:: Supplied material

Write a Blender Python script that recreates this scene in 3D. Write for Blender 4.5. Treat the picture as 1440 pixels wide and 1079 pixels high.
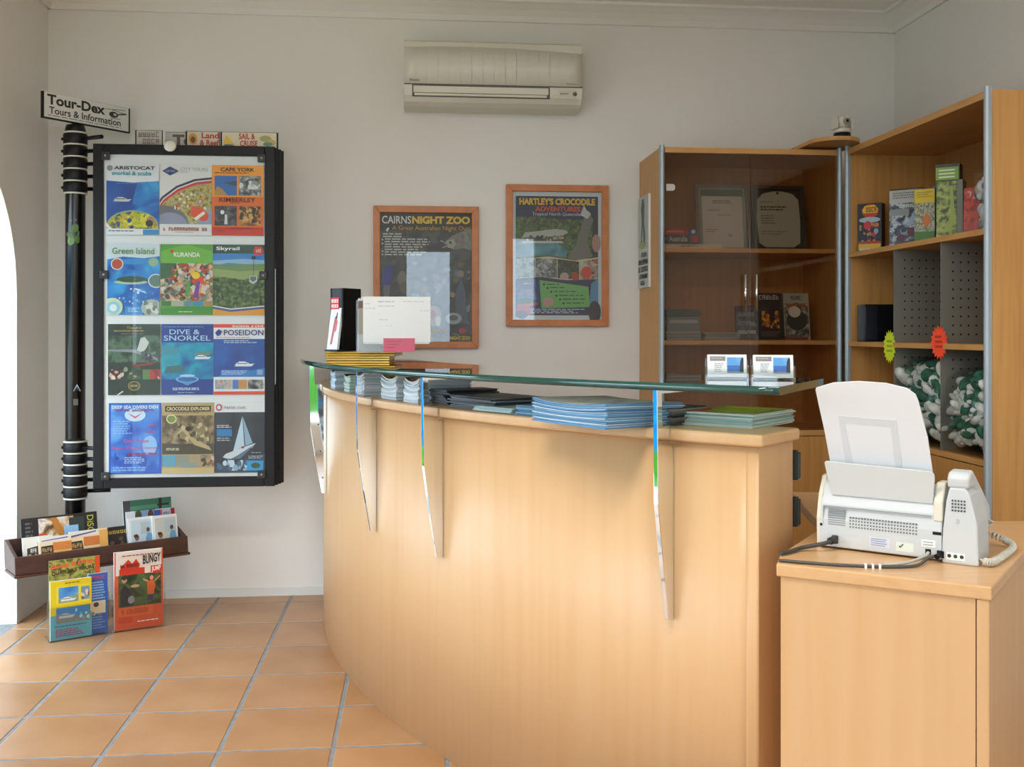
import bpy, bmesh, math, random
from mathutils import Matrix, Vector

for o in list(bpy.data.objects):
    bpy.data.objects.remove(o, do_unlink=True)
SC = bpy.context.scene
COL = SC.collection
PI = math.pi
R = math.radians
RND = random.Random(7)

# ---------------------------------------------------------------- camera, sky, light, exposure
cam_d = bpy.data.cameras.new('camera')
cam = bpy.data.objects.new('camera', cam_d)
COL.objects.link(cam)
cam_d.sensor_width = 36.0
cam_d.lens = 1430 / 1440 * 36.0
cam_d.shift_y = -(539.5 - 466) / 1440
cam_d.clip_start = 0.02
cam.location = (0, 0, 1.15)
cam.rotation_euler = (PI / 2, 0, -math.atan2(135, 1430))
SC.camera = cam

world = bpy.data.worlds.new('world')
SC.world = world
world.use_nodes = True
wn = world.node_tree
wn.nodes.clear()
w_out = wn.nodes.new('ShaderNodeOutputWorld')
w_bg = wn.nodes.new('ShaderNodeBackground')
w_bg.inputs['Color'].default_value = (0.72, 0.87, 1.0, 1)
w_bg.inputs['Strength'].default_value = 5.0
wn.links.new(w_bg.outputs[0], w_out.inputs[0])

SC.view_settings.view_transform = 'Standard'
SC.view_settings.look = 'None'
SC.view_settings.gamma = 1.0
SC.view_settings.use_curve_mapping = False
SC.view_settings.exposure = 0.42
SC.cycles.use_denoising = True
SC.cycles.max_bounces = 8
SC.cycles.use_adaptive_sampling = True
SC.cycles.adaptive_threshold = 0.03
SC.cycles.diffuse_bounces = 5
SC.cycles.transparent_max_bounces = 16
SC.cycles.caustics_reflective = False
SC.cycles.caustics_refractive = False
SC.cycles.sample_clamp_indirect = 6.0


def daylight(name, loc, rot, sx, sy, power=None, color=(0.86, 0.94, 1.0)):
    d = bpy.data.lights.new(name, 'AREA')
    d.shape = 'RECTANGLE'
    d.size, d.size_y = sx, sy
    if power is None:
        d.cycles.is_portal = True
    else:
        d.energy = power
        d.color = color
    o = bpy.data.objects.new(name, d)
    o.location = loc
    o.rotation_euler = rot
    COL.objects.link(o)
    return o


# daylight comes in by the openings behind the viewer and by the arches along the left side
ARCHES = (4.156, 2.36)                   # far jamb of each arch
JAMB_W, SPRING = 1.13, 1.30
OPEN_F = ((-1.42, -.45, 0.0, 2.40), (-.10, .36, 0.0, 2.0), (.62, 1.27, .30, 2.15))  # leftmost opening is added and made tall to admit more light
for x0, x1, z0, z1 in OPEN_F:
    daylight('front_portal', ((x0 + x1) / 2, -1.86, (z0 + z1) / 2), (PI / 2, 0, PI), x1 - x0, z1 - z0)
for jy in ARCHES:
    daylight('arch_portal', (-1.845, jy - JAMB_W / 2, .935), (PI / 2, 0, PI / 2), JAMB_W, 1.87)

# ---------------------------------------------------------------- materials
_mats = {}


def lin(h):
    h = h.lstrip('#')
    out = []
    for i in (0, 2, 4):
        c = int(h[i:i + 2], 16) / 255
        out.append(c / 12.92 if c <= 0.04045 else ((c + 0.055) / 1.055) ** 2.4)
    return (*out, 1)


def newmat(name):
    m = bpy.data.materials.new(name)
    m.use_nodes = True
    nt = m.node_tree
    return m, nt, nt.nodes['Principled BSDF']


def flat(h, rough=0.5, metal=0.0, spec=0.5):
    k = (h, rough, metal, spec)
    if k not in _mats:
        m, nt, b = newmat('flat_' + h.lstrip('#'))
        b.inputs['Base Color'].default_value = lin(h)
        b.inputs['Roughness'].default_value = rough
        b.inputs['Metallic'].default_value = metal
        b.inputs['Specular IOR Level'].default_value = spec
        _mats[k] = m
    return _mats[k]


def noise_mat(name, cols, scale=(1, 1, 1), nscale=5.0, detail=4.0, rough=0.5, bump=0.0, bscale=60, kind='noise',
              spec=0.5, coord='Object', sharp=False, dist=0.0, rndval=0.0):
    k = ('n', name)
    if k in _mats:
        return _mats[k]
    m, nt, b = newmat(name)
    N, L = nt.nodes, nt.links
    tc = N.new('ShaderNodeTexCoord')
    mp = N.new('ShaderNodeMapping')
    mp.inputs['Scale'].default_value = scale
    L.new(tc.outputs[coord], mp.inputs['Vector'])
    if kind == 'voronoi':
        t = N.new('ShaderNodeTexVoronoi')
        t.inputs['Scale'].default_value = nscale
        sep = N.new('ShaderNodeSeparateColor')
        L.new(t.outputs['Color'], sep.inputs[0])
        fac = sep.outputs[0]
    else:
        t = N.new('ShaderNodeTexNoise')
        t.inputs['Scale'].default_value = nscale
        t.inputs['Detail'].default_value = detail
        t.inputs['Distortion'].default_value = dist
        fac = t.outputs['Fac']
    L.new(mp.outputs[0], t.inputs['Vector'])
    cr = N.new('ShaderNodeValToRGB')
    el = cr.color_ramp.elements
    n = len(cols)
    lo, hi = (0.0, 1.0) if kind == 'voronoi' else (0.30, 0.70)
    while len(el) < n:
        el.new(0.5)
    for i, c in enumerate(cols):
        el[i].position = lo + (hi - lo) * i / max(1, n - 1)
        el[i].color = lin(c)
    if sharp:
        cr.color_ramp.interpolation = 'CONSTANT'
    L.new(fac, cr.inputs[0])
    colout = cr.outputs[0]
    if rndval:
        oi = N.new('ShaderNodeObjectInfo')
        mr = N.new('ShaderNodeMapRange')
        mr.inputs['To Min'].default_value = 1 - rndval
        mr.inputs['To Max'].default_value = 1 + rndval
        L.new(oi.outputs['Random'], mr.inputs['Value'])
        hs = N.new('ShaderNodeHueSaturation')
        L.new(mr.outputs[0], hs.inputs['Value'])
        L.new(colout, hs.inputs['Color'])
        colout = hs.outputs[0]
    L.new(colout, b.inputs['Base Color'])
    b.inputs['Roughness'].default_value = rough
    b.inputs['Specular IOR Level'].default_value = spec
    if bump:
        t2 = N.new('ShaderNodeTexNoise')
        t2.inputs['Scale'].default_value = bscale
        t2.inputs['Detail'].default_value = 3
        L.new(tc.outputs[coord], t2.inputs['Vector'])
        bp = N.new('ShaderNodeBump')
        bp.inputs['Strength'].default_value = bump
        bp.inputs['Distance'].default_value = 0.002
        L.new(t2.outputs['Fac'], bp.inputs['Height'])
        L.new(bp.outputs[0], b.inputs['Normal'])
    _mats[k] = m
    return m


def thin_glass(name, tint, gloss=(1, 1, 1, 1), ior=1.5, mult=1.0, rough=0.0):
    k = ('g', name)
    if k in _mats:
        return _mats[k]
    m = bpy.data.materials.new(name)
    m.use_nodes = True
    nt = m.node_tree
    N, L = nt.nodes, nt.links
    N.clear()
    out = N.new('ShaderNodeOutputMaterial')
    mix = N.new('ShaderNodeMixShader')
    tr = N.new('ShaderNodeBsdfTransparent')
    tr.inputs[0].default_value = tint
    gl = N.new('ShaderNodeBsdfGlossy')
    gl.inputs['Color'].default_value = gloss
    gl.inputs['Roughness'].default_value = rough
    fr = N.new('ShaderNodeFresnel')
    fr.inputs['IOR'].default_value = ior
    mu = N.new('ShaderNodeMath')
    mu.operation = 'MULTIPLY'
    mu.use_clamp = True
    mu.inputs[1].default_value = mult
    L.new(fr.outputs[0], mu.inputs[0])
    L.new(mu.outputs[0], mix.inputs[0])
    L.new(tr.outputs[0], mix.inputs[1])
    L.new(gl.outputs[0], mix.inputs[2])
    L.new(mix.outputs[0], out.inputs[0])
    _mats[k] = m
    return m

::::

▶ **Stated exercise**: Give again, word for word, every line from the top of the data through the line with "SC.cycles.sample_clamp_indirect = 6.0", both ends included, and exclude the pictures.

▶ **The response**:
Write a Blender Python script that recreates this scene in 3D. Write for Blender 4.5. Treat the picture as 1440 pixels wide and 1079 pixels high.
import bpy, bmesh, math, random
from mathutils import Matrix, Vector

for o in list(bpy.data.objects):
    bpy.data.objects.remove(o, do_unlink=True)
SC = bpy.context.scene
COL = SC.collection
PI = math.pi
R = math.radians
RND = random.Random(7)

# ---------------------------------------------------------------- camera, sky, light, exposure
cam_d = bpy.data.cameras.new('camera')
cam = bpy.data.objects.new('camera', cam_d)
COL.objects.link(cam)
cam_d.sensor_width = 36.0
cam_d.lens = 1430 / 1440 * 36.0
cam_d.shift_y = -(539.5 - 466) / 1440
cam_d.clip_start = 0.02
cam.location = (0, 0, 1.15)
cam.rotation_euler = (PI / 2, 0, -math.atan2(135, 1430))
SC.camera = cam

world = bpy.data.worlds.new('world')
SC.world = world
world.use_nodes = True
wn = world.node_tree
wn.nodes.clear()
w_out = wn.nodes.new('ShaderNodeOutputWorld')
w_bg = wn.nodes.new('ShaderNodeBackground')
w_bg.inputs['Color'].default_value = (0.72, 0.87, 1.0, 1)
w_bg.inputs['Strength'].default_value = 5.0
wn.links.new(w_bg.outputs[0], w_out.inputs[0])

SC.view_settings.view_transform = 'Standard'
SC.view_settings.look = 'None'
SC.view_settings.gamma = 1.0
SC.view_settings.use_curve_mapping = False
SC.view_settings.exposure = 0.42
SC.cycles.use_denoising = True
SC.cycles.max_bounces = 8
SC.cycles.use_adaptive_sampling = True
SC.cycles.adaptive_threshold = 0.03
SC.cycles.diffuse_bounces = 5
SC.cycles.transparent_max_bounces = 16
SC.cycles.caustics_reflective = False
SC.cycles.caustics_refractive = False
SC.cycles.sample_clamp_indirect = 6.0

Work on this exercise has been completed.